What is expected
Your answer should be one number: how many lines of the data include the string "that"?

Data excerpt
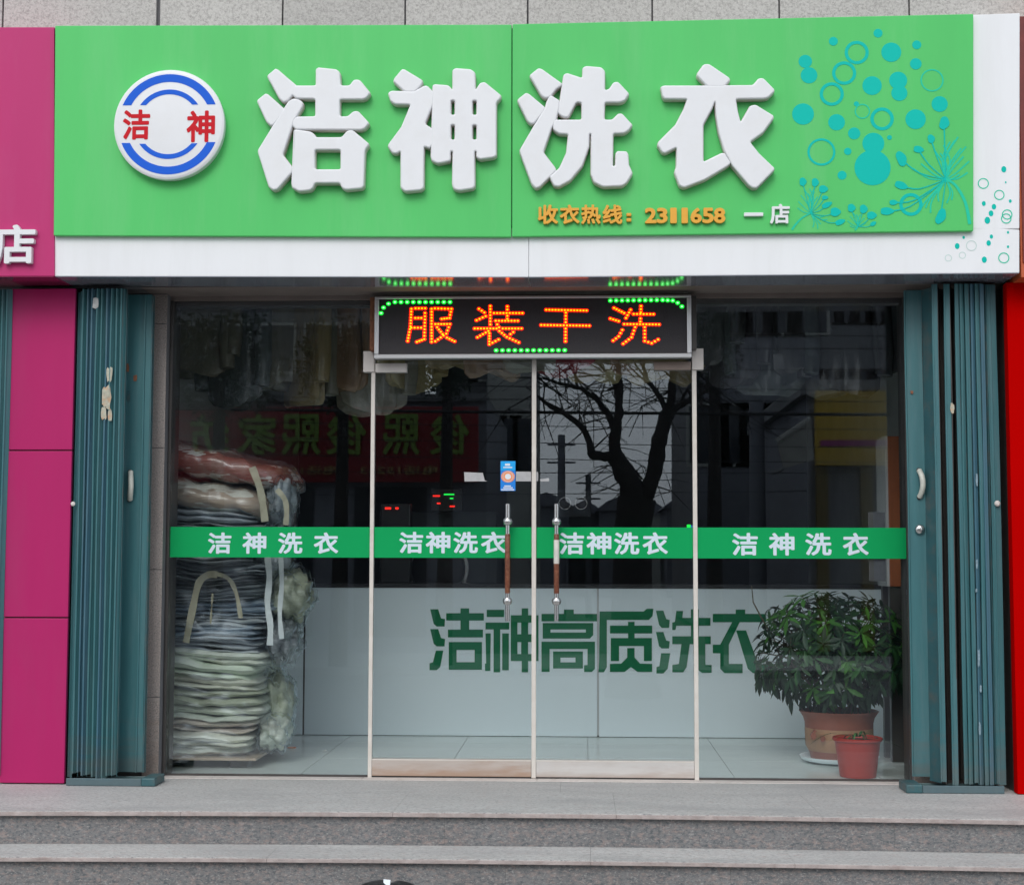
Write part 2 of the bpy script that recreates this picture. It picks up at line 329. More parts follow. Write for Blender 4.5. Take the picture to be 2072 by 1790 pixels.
# ------------------------------------------------------------------ text
def text_mb(body, p0, p1, y, bold=0.0, extr=0.002, flip=False, bevel=0.0, m=None, name='letter', parent=None, fitw=True, res=3):
    """write body so that its ink box runs from p0 (left,bottom) to p1 (right,top) on the plane y; faces the street.
    bold: stroke weight added, as a share of the em, made of slightly shifted copies of the glyph"""
    c = bpy.data.curves.new('text', 'FONT'); c.body = body; c.resolution_u = res; c.fill_mode = 'BOTH'; c.extrude = 0.5
    o = bpy.data.objects.new('text', c); COL.objects.link(o)
    bpy.context.view_layer.update()
    me0 = bpy.data.meshes.new_from_object(o.evaluated_get(bpy.context.evaluated_depsgraph_get()))
    bpy.data.objects.remove(o); bpy.data.curves.remove(c)
    src = [(v.co.x, v.co.y, v.co.z) for v in me0.vertices]; pol = [tuple(p.vertices) for p in me0.polygons]
    bpy.data.meshes.remove(me0)
    vs, fs = [], []
    sh_ = [(0, 0)] if bold == 0 else [(0, 0)] + [(bold*math.cos(PI*k/4 + .39), bold*math.sin(PI*k/4 + .39)) for k in range(8)]
    for k, (dx_, dy_) in enumerate(sh_):
        n0 = len(vs); vs += [(a + dx_, b + dy_, c_, k) for a, b, c_ in src]; fs += [tuple(i + n0 for i in p) for p in pol]
    x0, x1 = min(v[0] for v in vs), max(v[0] for v in vs); y0, y1 = min(v[1] for v in vs), max(v[1] for v in vs)
    out = []
    for (a, b, c_, k) in vs:
        u = (a - x0) / (x1 - x0); t = (b - y0) / (y1 - y0)
        if flip: u = 1 - u
        out.append((p0[0] + (p1[0] - p0[0])*u, y + extr*(0.5 - c_) + ((0.0008*k if c_ < 0 else 0) if flip else (-0.00006*k if c_ > 0 else 0)), p0[1] + (p1[1] - p0[1])*t))
    b_ = MB(); b_.add(out, fs)
    return b_.build(name, m, parent)
def outline_mb(loops, y, depth, bevel, m, name, parent, seg=3, m_side=None, grow=0.0):
    """loops: list of closed outlines (lists of (x,z)), first the outer one, the rest holes; puffy front edge"""
    c = bpy.data.curves.new('outline', 'CURVE'); c.dimensions = '2D'; c.fill_mode = 'BOTH'
    for lp in loops:
        s = c.splines.new('POLY'); s.points.add(len(lp) - 1); s.use_cyclic_u = True
        for i, (x, z) in enumerate(lp): s.points[i].co = (x, z, 0, 1)
    c.extrude = depth / 2 - bevel; c.bevel_depth = bevel; c.bevel_resolution = seg; c.offset = -bevel + grow
    o = bpy.data.objects.new('outline', c); COL.objects.link(o)
    bpy.context.view_layer.update()
    me = bpy.data.meshes.new_from_object(o.evaluated_get(bpy.context.evaluated_depsgraph_get()))
    bpy.data.objects.remove(o); bpy.data.curves.remove(c)
    o0 = origin(parent)
    for v in me.vertices:
        v.co = Vector((v.co.x, y + depth / 2 - v.co.z, v.co.y)) - o0
    bm = bmesh.new(); bm.from_mesh(me)
    bmesh.ops.remove_doubles(bm, verts=bm.verts[:], dist=1e-5)
    bmesh.ops.recalc_face_normals(bm, faces=bm.faces[:]); bm.to_mesh(me); bm.free()
    for p_ in me.polygons: p_.use_smooth = abs(p_.normal.y) < 0.995
    me.name = name; me.materials.clear(); me.materials.append(m)
    ob = bpy.data.objects.new(name, me); COL.objects.link(ob)
    if parent is not None: ob.parent = parent
    return ob
def join(objs, name):
    """join meshes of the same parent into one object"""
    bm = bmesh.new(); mats = []
    for o in objs: bm.from_mesh(o.data)
    me = bpy.data.meshes.new(name); bm.to_mesh(me); bm.free()
    me.materials.append(objs[0].data.materials[0])
    par = objs[0].parent
    for o in objs: bpy.data.objects.remove(o)
    ob = bpy.data.objects.new(name, me); COL.objects.link(ob)
    if par is not None: ob.parent = par
    return ob

# ================================================================== SETTING
XL, XR = -3.2, 3.2
ZS = 2.660                                           # soffit of the fascia box
# street
MB().box(-60, 60, -80, -2.2, -0.6, -0.46).build('road', MT['asphalt']).__setitem__('kind', 'structure')
ob = MB().box(-60, 60, -4.6, -1.2, -0.6, -0.31).build('pavement', MT['paving']); ob['kind'] = 'structure'
ob = MB().box(-60, 60, -17.0, -13.5, -0.6, -0.36).build('far_pavement', MT['paving']); ob['kind'] = 'structure'

# steps: slabs laid side by side, slightly uneven as in the photograph
steps = thing('entrance_steps', None, None, (0, -1.15, 0), kind='structure')
steps['label'] = 'two granite steps running across the whole shop front'
def sag(x): return 0.017 * max(0.0, 1 - ((x - 0.1) / 2.9) ** 2)
def slab(name, x0, x1, y0, y1, z0, z1, m, fr=1.0, back=0.0, bevel=0.0006):
    n = 6; vs = []; b = MB()
    for i in range(n + 1):
        x = x0 + (x1 - x0) * i / n; s = sag(x) * fr; sb = sag(x) * back
        vs += [(x, y0, z0 + s), (x, y0, z1 + s), (x, y1, z1 + sb), (x, y1, z0 + sb)]
    fs = []
    for i in range(n):
        a = i * 4; c = a + 4
        fs += [(a, c, c + 1, a + 1), (a + 1, c + 1, c + 2, a + 2), (a + 2, c + 2, c + 3, a + 3), (a + 3, c + 3, c, a)]
    fs += [(0, 1, 2, 3), (n*4 + 3, n*4 + 2, n*4 + 1, n*4)]
    b.add(vs, fs)
    return b.build(name, m, steps, bevel)
xj = [-4.2, -2.95, -1.62, -0.62, 0.42, 1.37, 2.38, 3.06, 4.2]
xk = [-4.2, -2.4, -0.95, 0.15, 1.55, 2.9, 4.2]
for i in range(len(xj) - 1):
    o = slab('tread_slab', xj[i] + 0.0004, xj[i+1] - 0.0004, -1.235, -0.46, -0.022, 0.0, MT['tread'], 1.0, 0.0)
    slab('tread_edge', xj[i] + 0.0004, xj[i+1] - 0.0004, -1.241, -1.2345, -0.0225, -0.0035, MT['nosing'], 1.0, 1.0, 0.002)
for i in range(len(xk) - 1):
    slab('platform_slab', xk[i] + 0.0004, xk[i+1] - 0.0004, -0.459, 0.0, -0.022, 0.0, MT['tread'], 0, 0)
xr1 = [-4.2, -3.3, -2.21, -1.2, -0.38, 0.62, 1.7, 2.86, 4.2]
for i in range(len(xr1) - 1):
    dk = i == len(xr1) - 2
    slab('riser_slab', xr1[i] + 0.0003, xr1[i+1] - 0.0003, -1.21, -1.165, -0.157, -0.0225, MT['riser_dark'] if dk else MT['riser'], 1, 1, 0.0005)
xt = [-4.2, -2.7, -1.15, 0.3, 1.2, 2.6, 4.2]
for i in range(len(xt) - 1):
    slab('tread_slab', xt[i] + 0.0004, xt[i+1] - 0.0004, -1.53, -1.155, -0.177, -0.157, MT['tread'], 1, 1)
    slab('tread_edge', xt[i] + 0.0004, xt[i+1] - 0.0004, -1.536, -1.5295, -0.1775, -0.1605, MT['nosing'], 1, 1, 0.002)
for i in range(len(xr1) - 1):
    slab('riser_slab', xr1[i] + 0.3003, xr1[i+1] + 0.2997, -1.505, -1.47, -0.33, -0.1775, MT['riser'], 1, 1, 0.0005)
MB().box(-4.2, 4.2, -1.46, 0.0, -0.45, -0.18).build('step_core', MT['joint'], steps)
MB().box(-4.2, 4.2, -1.155, 0.0, -0.175, -0.024).build('step_core', MT['joint'], steps)
MB().box(-4.2, 4.2, -1.205, -1.13, -0.3, -0.02 - 0.01).build('step_core', MT['joint'], steps)

# shop floor with tiles
fl = MB().box(-2.9, 2.7, 0.012, 6.0, -0.10, -0.004).build('floor', MT['grout']); fl['kind'] = 'structure'
tile_me = None
for i in range(7):
    for j in range(3 if True else 0):
        o = MB().box(-2.9 + i*0.8 + 0.002, -2.9 + (i+1)*0.8 - 0.002, 0.014 + j*0.8, 0.014 + (j+1)*0.8 - 0.004, -0.003, 0.0).build('floor_tile', MT['tile'], fl)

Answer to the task
2